As máquinas no poder?
Um dos principais desafios da inteligência artificial é a segurança da instalação da IA. A GM está fazendo os testes em sistema fechado, os computadores não estão ligados na rede. A estratégia de fracionar os conteúdos para garantir a segurança também é utilizada pela IBM, conforme explica Roberto Celestino. “Sempre que alguém cria uma conta na IBM Cloud aquela parte é daquela pessoa. Tudo que for criado é da pessoa. Eu, como IBM, não tenho acesso aquela informação a não ser que você me permita”.
Além da segurança de dados, outro ponto em debate na inteligência artificial é a própria possibilidade de aprendizado da máquina. Filmes de ficção cientifica como “O Exterminador do Futuro” e “Matrix” pintaram futuros apocalípticos envolvendo IA. No sucesso cinematográfico do final dos anos 80, protagonizado por Arnold Schwarzenegger, a Skynet – inteligência artificial altamente avançada – evoluiu e viu a humanidade como uma ameaça à sua existência. A solução encontrada pela máquina foi a aniquilação do planeta Terra. Seria possível de acontecer algo assim?
Especialistas divergem sobre essa possibilidade. Celestino aponta que o Watson, por exemplo, só aprende algo para o qual foi programado para aprender. “A inteligência artificial não tem vontade própria. Ela deve fazer aquilo para o que ela foi treinada. No caso de Watson, se eu treinei para responder sobre determinado domínio de conhecimento, qualquer coisa diferente daquilo, ela não vai conseguir fazer”. O especialista ainda lembra que a IBM e as outras grandes desenvolvedoras têm um acordo ético. “O objetivo é que possamos desenvolver a tecnologia pensando na utilização de forma mais ética possível. Temos que trazer facilidade para o ser humano”.

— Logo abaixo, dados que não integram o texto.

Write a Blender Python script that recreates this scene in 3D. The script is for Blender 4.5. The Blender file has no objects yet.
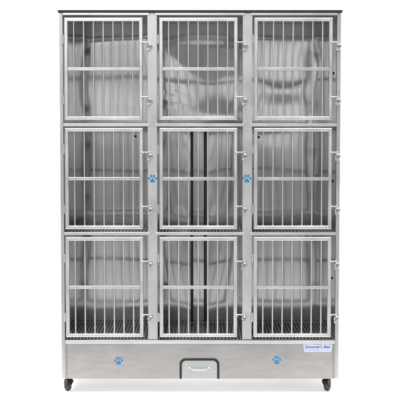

O professor da UnB Sergio de Freitas lembra que essa preocupação já era debatida na robótica. O desenvolvimento de robôs deve respeitar três leis: a máquina não pode ferir um ser humano, um robô deve obedecer às ordens que lhe sejam dadas por seres humanos e, por último, ele deve proteger sua própria existência desde que tal proteção não entre em conflito com a primeira ou segunda premissas. “Eu não acredito neste mundo apocalíptico não. Se a gente considerar a aprendizagem de máquina e ela puder aprender a partir de boas intenções, eu acho que ela iria aprender boas intenções também. Assim como uma criança”.
O Presidente da ABDI, Guto Ferreira, já pensa diferente. “A inteligência artificial já aprende visualmente. Então, à medida que ela vai vendo atitudes agressivas, ela pode achar aquilo normal. O Japão, pensando nisto, faz os consumidores de robôs para tarefas domésticas assinarem um termo. A ideia é não ter atitudes agressivas perto deles”. Mas Ferreira também lembra que ela pode ter um papel fundamental num ambiente competitivo, onde se busca cada vez mais produtividade.